What too few grown ups (ie politicians, filmmakers and other people with access to the media outlets in this world) realise or want to admit is that plenty of drug use goes on, plenty of it's controlled and brings about no ill effects, and plenty of people achieve what they want from party drugs without any harm done - at least at consumption level.

But as soon as you depict a raver dying of an overdose because of incorrectly packed drugs or antifreeze in the mixture, you risk turning your movie into an ad for the Drug Offensive, and you'll straight away lose all the cool kids who just have to sit through another 'don't take drugs' pointing finger.

More overtly, it's the story about a handful of people and their relationship set against the Melbourne underworld rave music scene. Tommy (Spielman) is studying music in London. He can hear music in everything, walking around with his midi recorder lost in his own world.

It's never entirely clear why his sister Emma (girl on the rise Cornish) is so upset he hasn't got time to talk to her back home in Melbourne - not until we find out she's pregnant, anyway.

And there's Tommy's girlfriend Alysse (Walsmann), a gifted singer waiting for him to come home so they can finish their unfinished symphony together.
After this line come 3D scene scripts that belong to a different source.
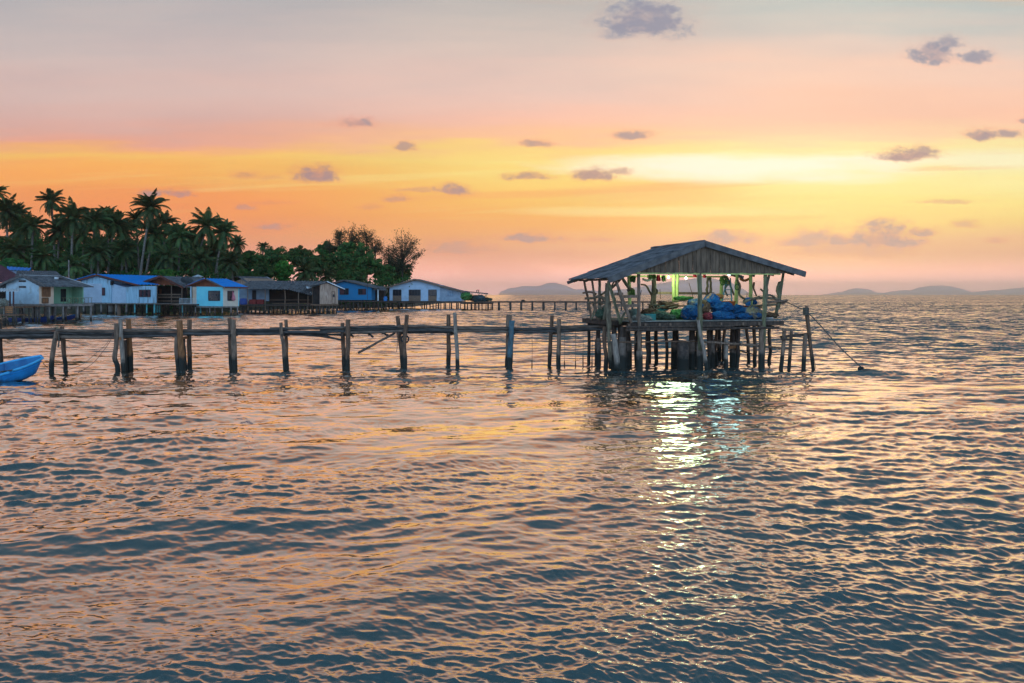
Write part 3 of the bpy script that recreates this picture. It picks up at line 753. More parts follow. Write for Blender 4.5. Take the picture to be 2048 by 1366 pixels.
lump('net_sack', 1392, 613, 17, 17, 1.2, .45, M_SACKG, 'upright blue and tan sack behind the middle post of the hut', 'sack', GS, 2)
lump('net_sack', 1424, 604, 16, 18, 1.3, .45, M_SACKO, 'blue sack topped with orange net, highest on the heap', 'sack', GS, 3)
lump('net_sack', 1443, 616, 23, 14, 1.0, .5, M_SACK, 'bulging plain blue sack in the middle of the heap', 'sack', GS, 4)
lump('net_sack', 1445, 632, 27, 11, .75, .5, M_SACK, 'long flat blue sack lying lowest at the front of the heap', 'sack', GS, 5, .2)
lump('net_sack', 1475, 624, 17, 14, 1.3, .45, M_SACK, 'blue sack below the orange tub on the heap', 'sack', GS, 6)
lump('net_sack', 1503, 627, 20, 15, .8, .5, M_SACKG, 'fat blue sack with tan net on top at the right end of the heap', 'sack', GS, 7)
lump('net_sack', 1485, 634, 18, 8, .55, .4, M_SACK, 'small slumped blue sack at the deck edge beside the fat right sack', 'sack', GS, 8)
lump('net_bundle', 1510, 614, 13, 5, .9, .3, M_SACKT, 'flat tan net bundle lying on the fat right sack', 'net', None, 9)
lump('net_bundle', 1411, 616, 7, 16, .8, .3, M_BROWNNET, 'brown net hanging between the blue sacks right of the middle post', 'net', None, 10)
lump('net_bundle', 1415, 633, 8, 9, .6, .3, M_REDNET, 'small red net bundle on the deck right of the middle post', 'net', None, 11)
lump('net_bundle', 1436, 593, 9, 6, 1.6, .3, mat('orange_net', (.6, .25, .07), (.25, .09, .03), scale=9, bump=.8), 'orange net bundle on top of the sack heap', 'net', None, 12)
lump('net_bundle', 1365, 597, 20, 5, 3.4, .4, M_GREENNET, 'bright green net spread on the table under the lamps', 'net', None, 13)
lump('net_bundle', 1318, 632, 22, 9, 1.6, .5, M_DARKNET, 'dark green net heap on the deck left of the lit table', 'net', None, 14)
lump('net_bundle', 1356, 630, 17, 12, 1.7, .45, M_GREENNET, 'bright green net heap on the deck against the blue sacks', 'net', None, 15)
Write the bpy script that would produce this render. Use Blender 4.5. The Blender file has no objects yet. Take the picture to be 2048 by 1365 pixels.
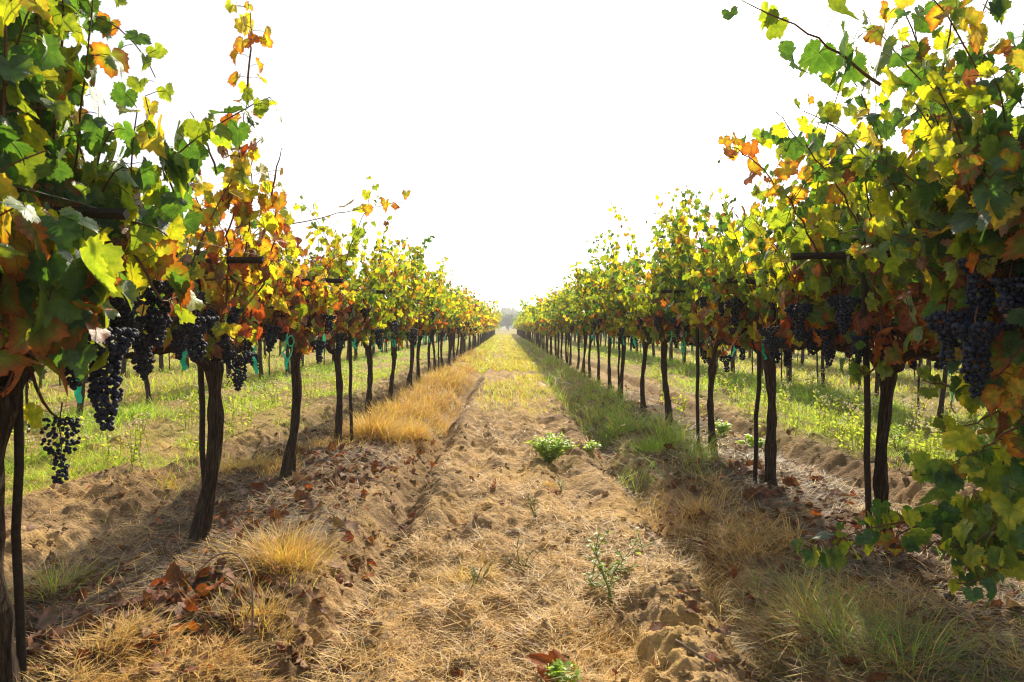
import bpy, bmesh, math, random
import numpy as np
from mathutils import Vector
R = math.radians
SC = bpy.context.scene
COL = SC.collection

# ------------------------------------------------------------------ camera
CAM_H, FOC = 1.15, 1365.0
cam_d = bpy.data.cameras.new('camera'); cam = bpy.data.objects.new('camera', cam_d); COL.objects.link(cam)
cam.location = (0, 0, CAM_H)
cam.rotation_euler = (R(90 - 1.15), 0, R(-0.59))
cam_d.sensor_width = 36.0; cam_d.lens = 24.0
cam_d.clip_start = 0.05; cam_d.clip_end = 5000
cam_d.dof.use_dof = True; cam_d.dof.focus_distance = 4.6; cam_d.dof.aperture_fstop = 6.3
SC.camera = cam

# ------------------------------------------------------------------ sky, sun, exposure
SUN_AZ, SUN_EL = 12.0, 34.0          # degrees clockwise from the row direction, degrees up
w = bpy.data.worlds.new('World'); SC.world = w; w.use_nodes = True
nt = w.node_tree; nt.nodes.clear()
sky = nt.nodes.new('ShaderNodeTexSky'); sky.sky_type = 'NISHITA'; sky.sun_disc = False
sky.sun_elevation = R(SUN_EL); sky.sun_rotation = R(SUN_AZ)
sky.air_density = 1.0; sky.dust_density = 2.2; sky.ozone_density = 1.0; sky.altitude = 0
hs = nt.nodes.new('ShaderNodeHueSaturation'); hs.inputs['Saturation'].default_value = 0.30
bg = nt.nodes.new('ShaderNodeBackground'); bg.inputs['Strength'].default_value = 0.105
wo = nt.nodes.new('ShaderNodeOutputWorld')
nt.links.new(sky.outputs[0], hs.inputs['Color']); nt.links.new(hs.outputs[0], bg.inputs['Color']); nt.links.new(bg.outputs[0], wo.inputs['Surface'])
sd = bpy.data.lights.new('sun', 'SUN'); sd.energy = 5.0; sd.angle = R(0.6); sd.color = (1.0, 0.87, 0.66)
sun = bpy.data.objects.new('sun', sd); COL.objects.link(sun)
sv = Vector((math.sin(R(SUN_AZ)) * math.cos(R(SUN_EL)), math.cos(R(SUN_AZ)) * math.cos(R(SUN_EL)), math.sin(R(SUN_EL))))
sun.rotation_euler = sv.to_track_quat('Z', 'Y').to_euler(); sun.location = (10, 20, 30)
SC.view_settings.view_transform = 'Standard'; SC.view_settings.look = 'None'
SC.view_settings.exposure = 0.78; SC.view_settings.gamma = 1.0
HAZE = 0.0019
SC.render.engine = 'CYCLES'
SC.cycles.max_bounces = 8; SC.cycles.transmission_bounces = 8; SC.cycles.diffuse_bounces = 6; SC.cycles.glossy_bounces = 2
SC.cycles.use_denoising = True; SC.cycles.filter_width = 1.15; SC.cycles.sample_clamp_indirect = 6

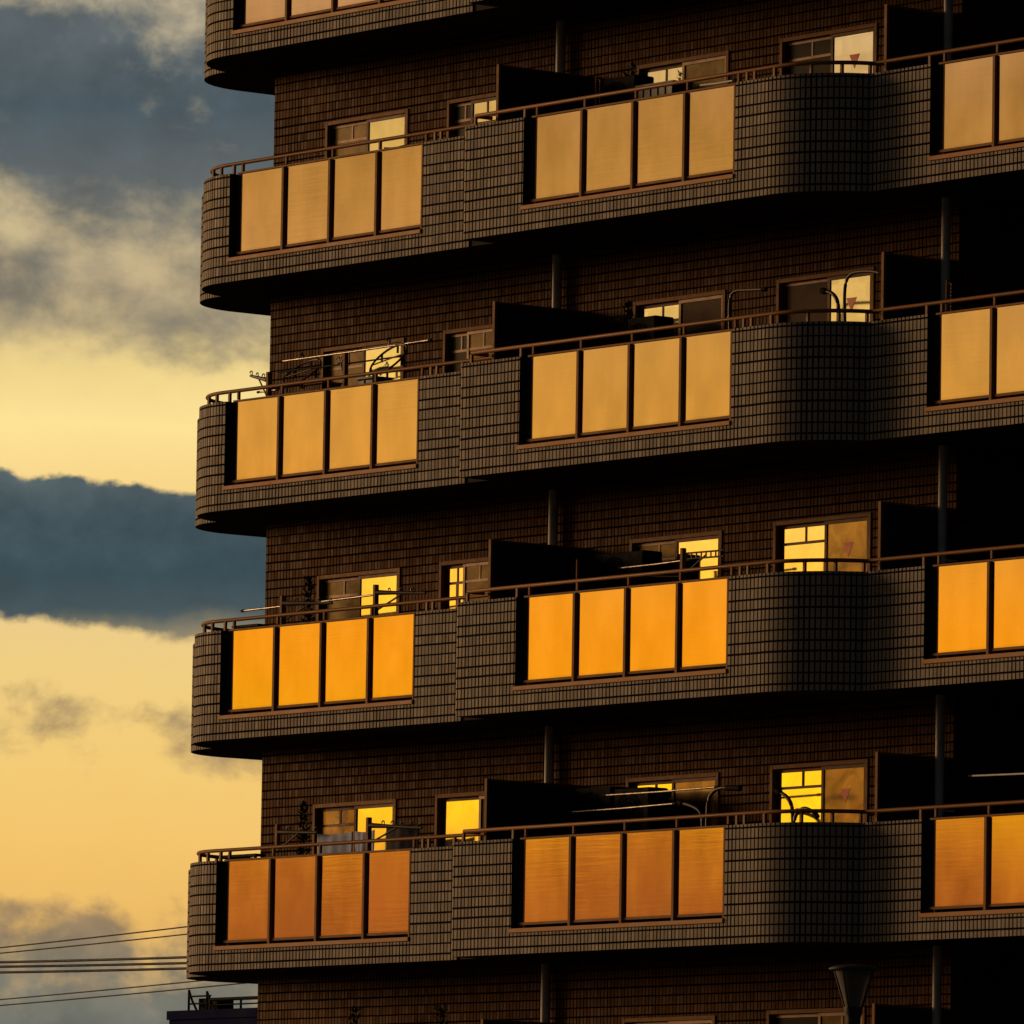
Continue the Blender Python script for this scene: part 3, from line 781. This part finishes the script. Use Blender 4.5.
dens = t.ramp(t.lin(edge, LO, HI), [(tt_(v), c) for v, c in (
    (9.8, .5), (9.2, .52), (8.85, .60), (8.6, .78), (8.35, .98), (7.9, .98), (7.72, .70), (7.35, .50), (6.9, .62), (6.62, .5), (6.4, .1), (5.88, .0), (5.79, .75), (5.7, 1.0), (5.15, 1.0), (4.97, .85), (4.81, .2),
    (4.65, .0), (4.55, .2), (4.4, .5), (4.15, .53), (3.98, .26), (3.8, .22), (3.5, .16), (3.25, .3), (3.06, .62), (2.8, .66), (2.6, .74), (2.35, .9), (2.1, 1.0))])
dd = t.m('ADD', dens, t.m('MULTIPLY', t.m('SUBTRACT', n1, .5), 1.2))
hi = t.ss(V, 6.2, 6.7)
dm = t.m('ADD', t.m('MULTIPLY', t.ss(dd, .40, .76), t.m('SUBTRACT', 1, hi)), t.m('MULTIPLY', t.ss(dd, .28, .84), hi))
ccol = t.ramp(t.lin(Vw, LO, HI), [(tt_(v), srgb(*c)) for v, c in (
    (9.6, (98, 104, 106)), (8.6, (88, 97, 101)), (8.1, (76, 89, 96)), (7.6, (96, 101, 101)), (7.0, (122, 117, 105)), (6.5, (150, 140, 116)), (5.85, (92, 104, 106)), (5.5, (68, 84, 91)), (5.15, (58, 76, 84)),
    (4.9, (70, 84, 88)), (4.78, (130, 124, 104)), (4.6, (190, 160, 110)), (4.2, (160, 136, 102)), (3.4, (190, 155, 100)), (3.0, (158, 132, 98)), (2.6, (122, 118, 104)), (2.1, (108, 112, 106)))])
ck = t.m('MULTIPLY', t.lin(n2, .3, .7, .86, 1.16), t.lin(n3, .3, .7, .92, 1.08))
ccol = t.mix(1.0, ccol, t.vec(ck, ck, ck), 'MULTIPLY')
skyA = t.mix(dm, clear, ccol)

# the part of the sky the facade mirrors: the sunset itself, over a bank of haze
nb = t.noise(t.vec(t.m('MULTIPLY', az, .55), t.m('MULTIPLY', el, 1.1), 5.5), .9, 6, .5, .3)
Vb = t.m('ADD', el, t.m('MULTIPLY', t.m('SUBTRACT', nb, .5), .45))
BS = 2.0
skyB = t.ramp(t.lin(Vb, LO, HI), [(tt_(v), (c[0] / BS, c[1] / BS, c[2] / BS, 1)) for v, c in (
    (9.8, (.85, .60, .28)), (8.8, (.95, .66, .36)), (8.25, (.64, .40, .105)), (7.75, (.80, .51, .12)), (7.2, (.98, .62, .22)), (6.6, (1.0, .66, .155)), (6.15, (1.2, .74, .145)), (5.7, (1.18, .72, .15)), (5.2, (1.5, .76, .06)), (4.8, (1.75, .78, .022)), (4.4, (1.75, .80, .015)), (4.0, (1.45, .92, .012)), (3.86, (1.32, .76, .015)), (3.70, (1.06, .45, .03)), (3.25, (.92, .32, .05)), (2.9, (.80, .28, .055)), (2.2, (.40, .16, .05)))])
nl = t.noise(t.vec(t.m('MULTIPLY', az, 1.9), t.m('MULTIPLY', el, 2.1), 2.5), 1.2, 4, .5, .2)
lk = t.m('ADD', 1, t.m('MULTIPLY', t.m('SUBTRACT', t.lin(nl, .36, .62, .34, 1.22), 1), t.lin(t.ss(el, 3.7, 3.35), 0, 1, .24, 1)))
skyB = t.mix(1.0, skyB, t.vec(lk, lk, lk), 'MULTIPLY')
skyB = t.mix(1.0, skyB, (BS, BS, BS, 1), 'MULTIPLY')
mab = t.ss(az, 162, 192)
low = t.mix(mab, skyA, skyB)
# falls off away from the sunset quarter and upwards
ca = t.m('COSINE', t.m('MULTIPLY', t.m('SUBTRACT', az, 190), PI / 180))
west = t.m('MULTIPLY', t.ss(az, 112, 136), t.ss(az, 250, 226))
east_c = t.mix(t.ss(el, 0, 50), (.034, .035, .039, 1), (.034, .038, .045, 1))
low = t.mix(west, east_c, low)
nish = t.node('ShaderNodeTexSky', sky_type='NISHITA')
SUN_AZ, SUN_EL = 202.0, 9.0
nish.sun_disc = False; nish.sun_elevation = R(SUN_EL); nish.sun_rotation = R(90 - SUN_AZ)
nish.air_density = 2; nish.dust_density = 4
up = t.mix(1.0, nish.outputs[0], (.02, .02, .02, 1), 'MULTIPLY')
cov = t.noise(d, 3, 6, .6)
up = t.mix(t.ss(cov, .35, .6), up, (.030, .034, .040, 1))
fin = t.mix(t.ss(el, 9.6, 18), low, up)
t.put(bgn.inputs[0], fin); bgn.inputs[1].default_value = 1.0

# ------------------------------------------------------------------ sun
sd = bpy.data.lights.new('Sun', 'SUN'); so = bpy.data.objects.new('Sun', sd); COL.objects.link(so)
sd.energy = 2.0; sd.angle = R(16); sd.color = (1, .57, .26)
sv = Vector((cos(R(SUN_AZ)) * cos(R(SUN_EL)), sin(R(SUN_AZ)) * cos(R(SUN_EL)), sin(R(SUN_EL))))
so.rotation_euler = sv.to_track_quat('Z', 'Y').to_euler()

# ------------------------------------------------------------------ camera
cd = bpy.data.cameras.new('Camera'); co = bpy.data.objects.new('Camera', cd); COL.objects.link(co)
cd.sensor_width = 36; cd.lens = 36 * 9000 / 1024; cd.clip_start = 1; cd.clip_end = 9000
r_ = Vector((0.61708419, 0.78672792, 0.0163183)); u_ = Vector((0.06671005, -0.0729656, 0.99510089)); f_ = Vector((-0.78406433, 0.61297243, 0.09750858))
mm = Matrix((r_, u_, -f_)).transposed().to_4x4(); mm.translation = Vector((91.1628, -66.8575, 1.6))
co.matrix_world = mm
scene.camera = co
scene.render.resolution_x = scene.render.resolution_y = 1024
scene.view_settings.view_transform = 'Standard'; scene.view_settings.look = 'None'
scene.view_settings.exposure = 0; scene.view_settings.gamma = 1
Emma OD's while Alysse is there to see it, so Tommy comes home, finding Alysse lost in the party music and drugs scene courtesy of Hector, an unscrupulous producer who wants to get his piece of flesh from her talent.

Meanwhile, Tommy immerses himself in Emma's world, learning to become a DJ and finding what he's been looking for in exploring sounds by playing to a bunch of drug addled kids instead of the stuffy, traditional musical companies of Europe.

All the while, Tommy and Emma's mum (Fox) hovers in the background. I got the feeling she was supposed to be the old square who just doesn't understand the angst of being young, but I saw it from the other angle; she was the one who suffered the most, trying to grow old peacefully and watch the lives of her children flourish but watching them fuck their lives up to the extent it kills them instead.

Whatever relationships drama One Perfect Day tries to be is undone in the last scenes when Hector attacks Alysse and injects with her with something nasty, so Tommy - along with dealer finding his conscience Trig (Phillips) sets him up to take the fall and the whole thing descends into classic goodies and baddies territory.

The funky MTV editing grates a little at times, but all the performances are earnest and it's always refreshing to see a film that doesn't think it has to fall back on comic relief (to say nothing of the lame comedy) to succeed, particularly an Australian one).